Directions for this task: Skip the pictures and repeat each line of the data exactly.
::::
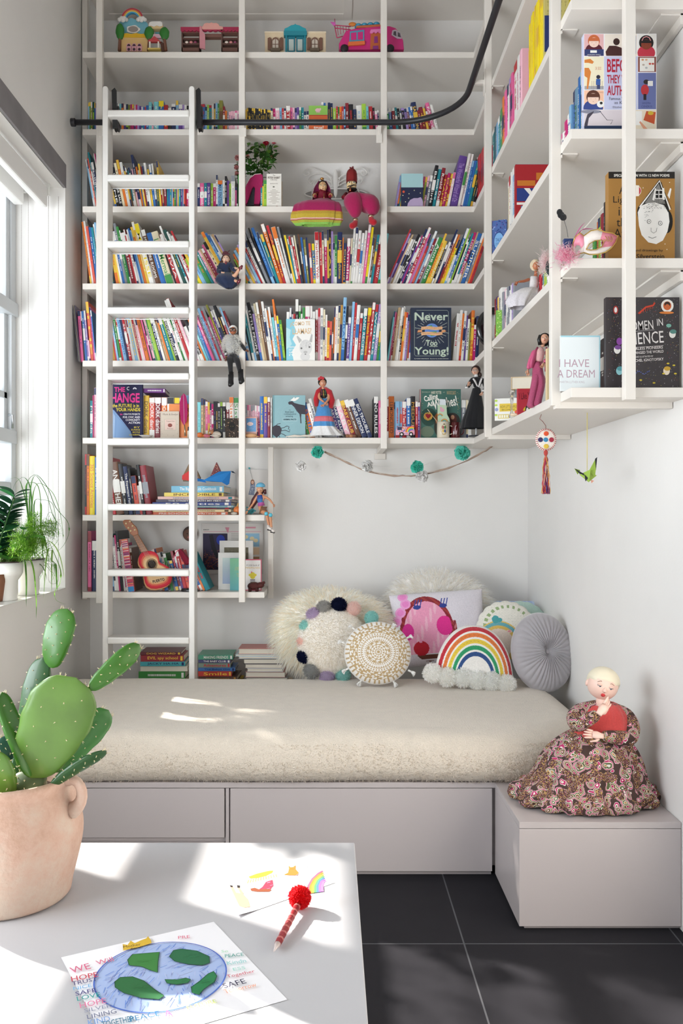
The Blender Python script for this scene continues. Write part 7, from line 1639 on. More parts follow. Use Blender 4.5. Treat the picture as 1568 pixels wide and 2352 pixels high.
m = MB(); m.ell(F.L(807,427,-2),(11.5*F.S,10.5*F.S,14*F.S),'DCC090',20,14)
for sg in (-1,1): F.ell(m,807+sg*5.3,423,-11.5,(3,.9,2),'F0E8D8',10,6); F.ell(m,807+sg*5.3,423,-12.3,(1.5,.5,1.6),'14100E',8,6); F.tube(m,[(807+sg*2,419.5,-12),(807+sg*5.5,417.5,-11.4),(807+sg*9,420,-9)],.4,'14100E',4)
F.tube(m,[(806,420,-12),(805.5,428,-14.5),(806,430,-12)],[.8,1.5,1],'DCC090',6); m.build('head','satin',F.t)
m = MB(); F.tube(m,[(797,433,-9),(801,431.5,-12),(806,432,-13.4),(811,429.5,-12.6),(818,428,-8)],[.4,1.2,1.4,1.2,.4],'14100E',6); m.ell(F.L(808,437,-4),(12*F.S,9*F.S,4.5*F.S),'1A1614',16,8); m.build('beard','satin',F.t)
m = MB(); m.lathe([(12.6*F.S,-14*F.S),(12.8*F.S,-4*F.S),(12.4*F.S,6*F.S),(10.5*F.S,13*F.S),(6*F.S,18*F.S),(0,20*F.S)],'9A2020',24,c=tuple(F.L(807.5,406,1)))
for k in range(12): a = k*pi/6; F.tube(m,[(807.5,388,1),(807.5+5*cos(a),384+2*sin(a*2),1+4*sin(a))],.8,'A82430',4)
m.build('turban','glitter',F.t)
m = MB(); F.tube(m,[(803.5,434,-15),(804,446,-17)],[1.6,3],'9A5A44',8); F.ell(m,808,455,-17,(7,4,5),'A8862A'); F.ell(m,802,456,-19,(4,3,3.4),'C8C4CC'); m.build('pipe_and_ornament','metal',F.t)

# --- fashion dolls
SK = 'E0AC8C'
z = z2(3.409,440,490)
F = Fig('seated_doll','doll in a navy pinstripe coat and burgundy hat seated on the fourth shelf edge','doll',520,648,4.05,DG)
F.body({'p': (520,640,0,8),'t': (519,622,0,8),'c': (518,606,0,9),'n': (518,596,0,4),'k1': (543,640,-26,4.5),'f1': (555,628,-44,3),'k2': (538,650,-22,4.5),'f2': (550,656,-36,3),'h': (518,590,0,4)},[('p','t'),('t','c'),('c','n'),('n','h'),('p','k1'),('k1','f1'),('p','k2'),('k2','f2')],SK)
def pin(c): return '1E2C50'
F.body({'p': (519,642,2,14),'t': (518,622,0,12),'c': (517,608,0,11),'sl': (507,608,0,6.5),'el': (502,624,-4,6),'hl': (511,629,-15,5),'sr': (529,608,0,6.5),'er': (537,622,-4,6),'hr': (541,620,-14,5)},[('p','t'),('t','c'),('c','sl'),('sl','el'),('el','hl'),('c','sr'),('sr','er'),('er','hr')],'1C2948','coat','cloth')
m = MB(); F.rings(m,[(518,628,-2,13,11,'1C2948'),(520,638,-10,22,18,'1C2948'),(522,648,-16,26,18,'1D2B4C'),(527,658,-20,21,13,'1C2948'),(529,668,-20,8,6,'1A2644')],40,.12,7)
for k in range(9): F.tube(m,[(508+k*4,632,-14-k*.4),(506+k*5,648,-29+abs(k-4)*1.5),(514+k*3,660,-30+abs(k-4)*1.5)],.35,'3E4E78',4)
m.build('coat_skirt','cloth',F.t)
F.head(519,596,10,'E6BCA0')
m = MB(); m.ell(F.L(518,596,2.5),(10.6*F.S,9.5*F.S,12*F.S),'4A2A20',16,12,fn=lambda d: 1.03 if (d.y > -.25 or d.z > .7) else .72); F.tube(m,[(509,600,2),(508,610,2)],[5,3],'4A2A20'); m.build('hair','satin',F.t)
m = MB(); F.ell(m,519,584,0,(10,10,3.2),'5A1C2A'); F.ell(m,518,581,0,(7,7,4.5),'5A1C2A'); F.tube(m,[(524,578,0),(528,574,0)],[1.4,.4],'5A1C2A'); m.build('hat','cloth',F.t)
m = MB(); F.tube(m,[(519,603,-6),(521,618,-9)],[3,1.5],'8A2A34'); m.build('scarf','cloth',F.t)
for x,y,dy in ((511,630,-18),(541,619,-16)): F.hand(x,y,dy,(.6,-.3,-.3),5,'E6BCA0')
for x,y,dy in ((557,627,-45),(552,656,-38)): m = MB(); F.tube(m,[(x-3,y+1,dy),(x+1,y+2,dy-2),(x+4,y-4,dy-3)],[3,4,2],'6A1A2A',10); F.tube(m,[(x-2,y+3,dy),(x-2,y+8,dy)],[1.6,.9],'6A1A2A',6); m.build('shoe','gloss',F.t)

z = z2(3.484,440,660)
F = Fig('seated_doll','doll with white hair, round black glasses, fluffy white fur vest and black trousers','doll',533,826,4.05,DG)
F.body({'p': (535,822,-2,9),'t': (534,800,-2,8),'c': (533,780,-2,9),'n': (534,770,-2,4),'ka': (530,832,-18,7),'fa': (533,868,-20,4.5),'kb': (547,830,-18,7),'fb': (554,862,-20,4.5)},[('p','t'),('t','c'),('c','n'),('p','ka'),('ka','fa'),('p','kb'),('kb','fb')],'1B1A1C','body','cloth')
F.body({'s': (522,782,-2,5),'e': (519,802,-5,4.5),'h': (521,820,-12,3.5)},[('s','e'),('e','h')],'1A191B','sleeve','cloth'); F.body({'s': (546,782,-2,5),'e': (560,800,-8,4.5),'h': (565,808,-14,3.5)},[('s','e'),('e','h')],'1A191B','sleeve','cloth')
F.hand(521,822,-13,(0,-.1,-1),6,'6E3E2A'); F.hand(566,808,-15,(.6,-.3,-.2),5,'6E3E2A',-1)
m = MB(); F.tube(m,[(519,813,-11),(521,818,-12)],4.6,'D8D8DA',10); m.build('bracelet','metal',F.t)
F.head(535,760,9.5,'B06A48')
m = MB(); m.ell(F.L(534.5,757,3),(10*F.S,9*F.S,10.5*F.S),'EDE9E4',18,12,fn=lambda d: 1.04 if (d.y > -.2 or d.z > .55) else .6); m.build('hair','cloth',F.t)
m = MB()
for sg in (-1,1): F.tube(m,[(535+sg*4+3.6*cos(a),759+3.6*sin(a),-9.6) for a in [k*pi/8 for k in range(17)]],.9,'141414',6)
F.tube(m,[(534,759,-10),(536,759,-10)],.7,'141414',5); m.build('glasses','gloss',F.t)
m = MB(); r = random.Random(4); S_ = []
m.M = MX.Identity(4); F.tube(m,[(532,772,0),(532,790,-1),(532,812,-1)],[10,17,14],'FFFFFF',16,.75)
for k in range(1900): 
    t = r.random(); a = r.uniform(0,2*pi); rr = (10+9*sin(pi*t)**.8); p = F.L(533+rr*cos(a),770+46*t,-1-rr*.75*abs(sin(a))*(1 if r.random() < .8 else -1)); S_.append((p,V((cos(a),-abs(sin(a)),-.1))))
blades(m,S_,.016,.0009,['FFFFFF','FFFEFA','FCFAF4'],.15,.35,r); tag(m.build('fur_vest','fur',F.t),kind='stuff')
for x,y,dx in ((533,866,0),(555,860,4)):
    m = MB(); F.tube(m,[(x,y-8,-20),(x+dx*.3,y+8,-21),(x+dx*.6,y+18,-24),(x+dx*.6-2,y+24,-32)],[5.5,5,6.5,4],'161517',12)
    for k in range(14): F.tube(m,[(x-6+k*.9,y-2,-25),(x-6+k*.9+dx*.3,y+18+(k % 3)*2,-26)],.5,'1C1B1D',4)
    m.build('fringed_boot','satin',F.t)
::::
Worked answer:
The Blender Python script for this scene continues. Write part 7, from line 1639 on. More parts follow. Use Blender 4.5. Treat the picture as 1568 pixels wide and 2352 pixels high.
m = MB(); m.ell(F.L(807,427,-2),(11.5*F.S,10.5*F.S,14*F.S),'DCC090',20,14)
for sg in (-1,1): F.ell(m,807+sg*5.3,423,-11.5,(3,.9,2),'F0E8D8',10,6); F.ell(m,807+sg*5.3,423,-12.3,(1.5,.5,1.6),'14100E',8,6); F.tube(m,[(807+sg*2,419.5,-12),(807+sg*5.5,417.5,-11.4),(807+sg*9,420,-9)],.4,'14100E',4)
F.tube(m,[(806,420,-12),(805.5,428,-14.5),(806,430,-12)],[.8,1.5,1],'DCC090',6); m.build('head','satin',F.t)
m = MB(); F.tube(m,[(797,433,-9),(801,431.5,-12),(806,432,-13.4),(811,429.5,-12.6),(818,428,-8)],[.4,1.2,1.4,1.2,.4],'14100E',6); m.ell(F.L(808,437,-4),(12*F.S,9*F.S,4.5*F.S),'1A1614',16,8); m.build('beard','satin',F.t)
m = MB(); m.lathe([(12.6*F.S,-14*F.S),(12.8*F.S,-4*F.S),(12.4*F.S,6*F.S),(10.5*F.S,13*F.S),(6*F.S,18*F.S),(0,20*F.S)],'9A2020',24,c=tuple(F.L(807.5,406,1)))
for k in range(12): a = k*pi/6; F.tube(m,[(807.5,388,1),(807.5+5*cos(a),384+2*sin(a*2),1+4*sin(a))],.8,'A82430',4)
m.build('turban','glitter',F.t)
m = MB(); F.tube(m,[(803.5,434,-15),(804,446,-17)],[1.6,3],'9A5A44',8); F.ell(m,808,455,-17,(7,4,5),'A8862A'); F.ell(m,802,456,-19,(4,3,3.4),'C8C4CC'); m.build('pipe_and_ornament','metal',F.t)

# --- fashion dolls
SK = 'E0AC8C'
z = z2(3.409,440,490)
F = Fig('seated_doll','doll in a navy pinstripe coat and burgundy hat seated on the fourth shelf edge','doll',520,648,4.05,DG)
F.body({'p': (520,640,0,8),'t': (519,622,0,8),'c': (518,606,0,9),'n': (518,596,0,4),'k1': (543,640,-26,4.5),'f1': (555,628,-44,3),'k2': (538,650,-22,4.5),'f2': (550,656,-36,3),'h': (518,590,0,4)},[('p','t'),('t','c'),('c','n'),('n','h'),('p','k1'),('k1','f1'),('p','k2'),('k2','f2')],SK)
def pin(c): return '1E2C50'
F.body({'p': (519,642,2,14),'t': (518,622,0,12),'c': (517,608,0,11),'sl': (507,608,0,6.5),'el': (502,624,-4,6),'hl': (511,629,-15,5),'sr': (529,608,0,6.5),'er': (537,622,-4,6),'hr': (541,620,-14,5)},[('p','t'),('t','c'),('c','sl'),('sl','el'),('el','hl'),('c','sr'),('sr','er'),('er','hr')],'1C2948','coat','cloth')
m = MB(); F.rings(m,[(518,628,-2,13,11,'1C2948'),(520,638,-10,22,18,'1C2948'),(522,648,-16,26,18,'1D2B4C'),(527,658,-20,21,13,'1C2948'),(529,668,-20,8,6,'1A2644')],40,.12,7)
for k in range(9): F.tube(m,[(508+k*4,632,-14-k*.4),(506+k*5,648,-29+abs(k-4)*1.5),(514+k*3,660,-30+abs(k-4)*1.5)],.35,'3E4E78',4)
m.build('coat_skirt','cloth',F.t)
F.head(519,596,10,'E6BCA0')
m = MB(); m.ell(F.L(518,596,2.5),(10.6*F.S,9.5*F.S,12*F.S),'4A2A20',16,12,fn=lambda d: 1.03 if (d.y > -.25 or d.z > .7) else .72); F.tube(m,[(509,600,2),(508,610,2)],[5,3],'4A2A20'); m.build('hair','satin',F.t)
m = MB(); F.ell(m,519,584,0,(10,10,3.2),'5A1C2A'); F.ell(m,518,581,0,(7,7,4.5),'5A1C2A'); F.tube(m,[(524,578,0),(528,574,0)],[1.4,.4],'5A1C2A'); m.build('hat','cloth',F.t)
m = MB(); F.tube(m,[(519,603,-6),(521,618,-9)],[3,1.5],'8A2A34'); m.build('scarf','cloth',F.t)
for x,y,dy in ((511,630,-18),(541,619,-16)): F.hand(x,y,dy,(.6,-.3,-.3),5,'E6BCA0')
for x,y,dy in ((557,627,-45),(552,656,-38)): m = MB(); F.tube(m,[(x-3,y+1,dy),(x+1,y+2,dy-2),(x+4,y-4,dy-3)],[3,4,2],'6A1A2A',10); F.tube(m,[(x-2,y+3,dy),(x-2,y+8,dy)],[1.6,.9],'6A1A2A',6); m.build('shoe','gloss',F.t)

z = z2(3.484,440,660)
F = Fig('seated_doll','doll with white hair, round black glasses, fluffy white fur vest and black trousers','doll',533,826,4.05,DG)
F.body({'p': (535,822,-2,9),'t': (534,800,-2,8),'c': (533,780,-2,9),'n': (534,770,-2,4),'ka': (530,832,-18,7),'fa': (533,868,-20,4.5),'kb': (547,830,-18,7),'fb': (554,862,-20,4.5)},[('p','t'),('t','c'),('c','n'),('p','ka'),('ka','fa'),('p','kb'),('kb','fb')],'1B1A1C','body','cloth')
F.body({'s': (522,782,-2,5),'e': (519,802,-5,4.5),'h': (521,820,-12,3.5)},[('s','e'),('e','h')],'1A191B','sleeve','cloth'); F.body({'s': (546,782,-2,5),'e': (560,800,-8,4.5),'h': (565,808,-14,3.5)},[('s','e'),('e','h')],'1A191B','sleeve','cloth')
F.hand(521,822,-13,(0,-.1,-1),6,'6E3E2A'); F.hand(566,808,-15,(.6,-.3,-.2),5,'6E3E2A',-1)
m = MB(); F.tube(m,[(519,813,-11),(521,818,-12)],4.6,'D8D8DA',10); m.build('bracelet','metal',F.t)
F.head(535,760,9.5,'B06A48')
m = MB(); m.ell(F.L(534.5,757,3),(10*F.S,9*F.S,10.5*F.S),'EDE9E4',18,12,fn=lambda d: 1.04 if (d.y > -.2 or d.z > .55) else .6); m.build('hair','cloth',F.t)
m = MB()
for sg in (-1,1): F.tube(m,[(535+sg*4+3.6*cos(a),759+3.6*sin(a),-9.6) for a in [k*pi/8 for k in range(17)]],.9,'141414',6)
F.tube(m,[(534,759,-10),(536,759,-10)],.7,'141414',5); m.build('glasses','gloss',F.t)
m = MB(); r = random.Random(4); S_ = []
m.M = MX.Identity(4); F.tube(m,[(532,772,0),(532,790,-1),(532,812,-1)],[10,17,14],'FFFFFF',16,.75)
for k in range(1900): 
    t = r.random(); a = r.uniform(0,2*pi); rr = (10+9*sin(pi*t)**.8); p = F.L(533+rr*cos(a),770+46*t,-1-rr*.75*abs(sin(a))*(1 if r.random() < .8 else -1)); S_.append((p,V((cos(a),-abs(sin(a)),-.1))))
blades(m,S_,.016,.0009,['FFFFFF','FFFEFA','FCFAF4'],.15,.35,r); tag(m.build('fur_vest','fur',F.t),kind='stuff')
for x,y,dx in ((533,866,0),(555,860,4)):
    m = MB(); F.tube(m,[(x,y-8,-20),(x+dx*.3,y+8,-21),(x+dx*.6,y+18,-24),(x+dx*.6-2,y+24,-32)],[5.5,5,6.5,4],'161517',12)
    for k in range(14): F.tube(m,[(x-6+k*.9,y-2,-25),(x-6+k*.9+dx*.3,y+18+(k % 3)*2,-26)],.5,'1C1B1D',4)
    m.build('fringed_boot','satin',F.t)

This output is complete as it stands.